Uh.... lossless is not too terribly hard to achieve and it CERTAINLY is NOT pointless. It will have preposterously huge file sizes and depends heavily on your bus speed (how fast you can write to the HDD) and how strong your CPU is to maintain FPS while recording, but it's not pointless.
In an ideal setup, your base recording WILL be lossless. However, you're not going to upload 400GB to youtube for one video. You're going to compress it, which is where codecs and encoding settings come in to play. Even Youtube has "their own" light compression that occurs when processing uploaded videos. Technically, the compressed video that you upload is getting compressed a second time, like jpg'ing a jpg.
Are you using a fixed bit rate? Variable bit rate but with a 3MB cap? Higher? Are you recording something that's fast motion? How often do pixels have to update? Are you recording something that's absurdly high detail?
The video you posted only has a small portion of it as full motion video and even at the 720 setting the video clip posted doesn't show much detail.
All of this depends on what quality you want your finished product.

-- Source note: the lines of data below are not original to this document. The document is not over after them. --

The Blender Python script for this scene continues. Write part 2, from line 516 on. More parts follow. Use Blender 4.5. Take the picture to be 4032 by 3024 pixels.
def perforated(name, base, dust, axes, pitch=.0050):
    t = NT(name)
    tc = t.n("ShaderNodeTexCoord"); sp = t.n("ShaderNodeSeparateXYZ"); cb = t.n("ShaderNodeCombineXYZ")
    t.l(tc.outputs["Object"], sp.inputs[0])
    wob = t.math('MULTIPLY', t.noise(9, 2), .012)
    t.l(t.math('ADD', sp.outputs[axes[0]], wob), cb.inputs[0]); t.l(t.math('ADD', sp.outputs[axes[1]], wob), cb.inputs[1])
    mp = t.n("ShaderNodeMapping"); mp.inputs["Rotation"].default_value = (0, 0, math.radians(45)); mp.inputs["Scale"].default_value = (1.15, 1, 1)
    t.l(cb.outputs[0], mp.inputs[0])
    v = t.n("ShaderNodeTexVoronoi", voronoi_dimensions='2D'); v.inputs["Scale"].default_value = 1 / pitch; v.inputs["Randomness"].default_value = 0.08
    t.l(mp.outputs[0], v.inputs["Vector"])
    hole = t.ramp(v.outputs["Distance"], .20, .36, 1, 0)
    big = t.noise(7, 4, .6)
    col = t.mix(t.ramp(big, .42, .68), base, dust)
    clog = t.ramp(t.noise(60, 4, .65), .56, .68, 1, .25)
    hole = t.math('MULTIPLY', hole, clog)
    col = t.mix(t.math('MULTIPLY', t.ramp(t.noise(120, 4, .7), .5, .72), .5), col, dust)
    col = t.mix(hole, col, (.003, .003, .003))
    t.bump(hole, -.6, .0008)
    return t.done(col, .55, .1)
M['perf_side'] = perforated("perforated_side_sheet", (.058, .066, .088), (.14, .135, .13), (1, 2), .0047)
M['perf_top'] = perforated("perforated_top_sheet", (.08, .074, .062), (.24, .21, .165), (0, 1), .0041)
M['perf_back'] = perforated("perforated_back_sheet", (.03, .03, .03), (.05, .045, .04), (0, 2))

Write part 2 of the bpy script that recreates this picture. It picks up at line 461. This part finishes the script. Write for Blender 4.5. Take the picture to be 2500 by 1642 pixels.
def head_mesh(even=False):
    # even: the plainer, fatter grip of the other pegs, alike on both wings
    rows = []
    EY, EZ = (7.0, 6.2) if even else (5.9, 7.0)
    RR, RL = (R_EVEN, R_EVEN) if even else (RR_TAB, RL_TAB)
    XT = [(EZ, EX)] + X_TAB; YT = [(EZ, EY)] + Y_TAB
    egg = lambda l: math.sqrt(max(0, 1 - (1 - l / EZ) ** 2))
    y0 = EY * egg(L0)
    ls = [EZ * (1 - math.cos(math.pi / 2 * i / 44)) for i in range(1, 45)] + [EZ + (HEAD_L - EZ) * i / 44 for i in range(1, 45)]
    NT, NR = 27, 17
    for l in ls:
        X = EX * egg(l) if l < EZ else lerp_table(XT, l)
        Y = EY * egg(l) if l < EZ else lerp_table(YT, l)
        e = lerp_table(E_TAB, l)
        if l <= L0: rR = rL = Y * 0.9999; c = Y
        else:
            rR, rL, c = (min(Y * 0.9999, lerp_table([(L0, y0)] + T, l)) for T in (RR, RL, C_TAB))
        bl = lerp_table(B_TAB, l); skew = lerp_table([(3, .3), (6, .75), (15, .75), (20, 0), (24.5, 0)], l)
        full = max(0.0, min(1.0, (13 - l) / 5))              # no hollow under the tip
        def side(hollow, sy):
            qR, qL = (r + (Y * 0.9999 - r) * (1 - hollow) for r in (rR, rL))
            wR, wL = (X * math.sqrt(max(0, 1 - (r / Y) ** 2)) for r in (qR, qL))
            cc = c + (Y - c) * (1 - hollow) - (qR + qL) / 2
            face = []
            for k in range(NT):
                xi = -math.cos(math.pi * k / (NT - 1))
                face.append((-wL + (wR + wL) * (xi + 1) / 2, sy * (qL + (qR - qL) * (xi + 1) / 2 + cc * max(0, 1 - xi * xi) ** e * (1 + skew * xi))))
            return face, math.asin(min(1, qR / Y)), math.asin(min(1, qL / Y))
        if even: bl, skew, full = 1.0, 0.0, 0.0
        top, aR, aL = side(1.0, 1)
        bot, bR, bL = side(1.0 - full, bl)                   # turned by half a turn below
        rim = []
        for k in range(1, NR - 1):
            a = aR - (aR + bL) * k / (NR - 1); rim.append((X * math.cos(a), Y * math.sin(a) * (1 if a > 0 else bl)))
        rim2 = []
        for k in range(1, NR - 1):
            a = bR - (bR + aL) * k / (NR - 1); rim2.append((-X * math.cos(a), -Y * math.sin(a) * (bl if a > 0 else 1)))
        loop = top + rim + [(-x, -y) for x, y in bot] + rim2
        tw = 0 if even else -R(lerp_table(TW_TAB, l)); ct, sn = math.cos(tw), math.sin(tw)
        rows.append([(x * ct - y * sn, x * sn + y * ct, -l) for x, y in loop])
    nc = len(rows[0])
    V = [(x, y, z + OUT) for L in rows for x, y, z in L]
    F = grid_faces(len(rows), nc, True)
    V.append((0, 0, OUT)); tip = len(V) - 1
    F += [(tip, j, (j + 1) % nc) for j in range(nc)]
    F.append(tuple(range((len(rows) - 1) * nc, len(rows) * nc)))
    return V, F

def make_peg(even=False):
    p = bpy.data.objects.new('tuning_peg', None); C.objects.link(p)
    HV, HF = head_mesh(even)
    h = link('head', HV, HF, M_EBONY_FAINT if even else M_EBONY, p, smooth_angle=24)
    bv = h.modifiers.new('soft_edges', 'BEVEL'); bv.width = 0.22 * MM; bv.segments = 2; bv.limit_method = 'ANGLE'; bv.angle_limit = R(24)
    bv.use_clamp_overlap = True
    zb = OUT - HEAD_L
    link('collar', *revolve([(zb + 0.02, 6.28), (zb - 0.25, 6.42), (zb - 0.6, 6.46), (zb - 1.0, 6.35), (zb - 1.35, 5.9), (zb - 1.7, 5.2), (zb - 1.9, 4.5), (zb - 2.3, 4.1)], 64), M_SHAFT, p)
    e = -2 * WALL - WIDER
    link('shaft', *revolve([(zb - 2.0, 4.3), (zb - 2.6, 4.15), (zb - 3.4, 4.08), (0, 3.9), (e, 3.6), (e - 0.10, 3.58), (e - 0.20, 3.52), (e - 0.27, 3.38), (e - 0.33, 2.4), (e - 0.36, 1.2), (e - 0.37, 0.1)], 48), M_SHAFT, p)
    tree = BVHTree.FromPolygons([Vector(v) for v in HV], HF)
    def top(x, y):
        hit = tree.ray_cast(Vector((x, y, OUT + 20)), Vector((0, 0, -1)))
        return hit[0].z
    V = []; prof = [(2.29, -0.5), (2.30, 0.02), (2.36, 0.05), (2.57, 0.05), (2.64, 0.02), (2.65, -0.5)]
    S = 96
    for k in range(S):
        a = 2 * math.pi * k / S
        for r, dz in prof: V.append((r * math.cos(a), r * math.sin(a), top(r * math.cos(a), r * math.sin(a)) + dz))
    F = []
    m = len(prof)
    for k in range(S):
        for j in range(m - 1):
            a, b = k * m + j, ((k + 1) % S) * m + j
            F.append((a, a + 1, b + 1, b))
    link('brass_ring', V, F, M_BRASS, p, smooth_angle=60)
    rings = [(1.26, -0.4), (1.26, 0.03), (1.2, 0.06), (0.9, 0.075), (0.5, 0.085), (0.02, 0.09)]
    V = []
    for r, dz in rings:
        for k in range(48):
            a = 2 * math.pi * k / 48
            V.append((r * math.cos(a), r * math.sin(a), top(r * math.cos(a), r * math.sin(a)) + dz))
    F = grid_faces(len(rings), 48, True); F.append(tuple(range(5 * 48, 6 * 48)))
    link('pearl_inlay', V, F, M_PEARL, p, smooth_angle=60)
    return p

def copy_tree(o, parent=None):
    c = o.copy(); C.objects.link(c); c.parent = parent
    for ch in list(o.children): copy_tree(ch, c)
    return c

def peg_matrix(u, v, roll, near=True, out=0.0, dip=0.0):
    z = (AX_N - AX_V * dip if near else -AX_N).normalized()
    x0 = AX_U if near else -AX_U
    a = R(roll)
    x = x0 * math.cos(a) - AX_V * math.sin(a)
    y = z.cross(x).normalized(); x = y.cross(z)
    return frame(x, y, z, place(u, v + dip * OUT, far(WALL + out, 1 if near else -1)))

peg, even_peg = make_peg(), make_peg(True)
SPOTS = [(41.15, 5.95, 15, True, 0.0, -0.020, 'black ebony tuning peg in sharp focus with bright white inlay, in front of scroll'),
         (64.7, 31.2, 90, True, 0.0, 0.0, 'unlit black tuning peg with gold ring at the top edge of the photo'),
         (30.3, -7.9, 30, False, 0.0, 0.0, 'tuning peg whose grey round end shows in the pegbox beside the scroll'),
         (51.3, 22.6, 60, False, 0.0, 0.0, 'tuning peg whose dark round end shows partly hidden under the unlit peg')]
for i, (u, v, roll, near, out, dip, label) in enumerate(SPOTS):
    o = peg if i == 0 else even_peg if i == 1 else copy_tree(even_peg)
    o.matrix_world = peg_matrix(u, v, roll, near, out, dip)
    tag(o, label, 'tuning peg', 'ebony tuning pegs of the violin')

If you want someone to watch a video on youtube and see exactly the same detail that you see when you're playing games... oh man... good luck.
Also, OBS is garbage for recording. It was built for streaming and CAN record but the options provided are terrible and you won't get very good quality videos because you don't have much control over the encoding. That's one of the biggest benefits of recording lossless and then encoding in a program specifically designed for encoding to a final product (like Adobe Premier or Sony Vegas): you get better quality final product.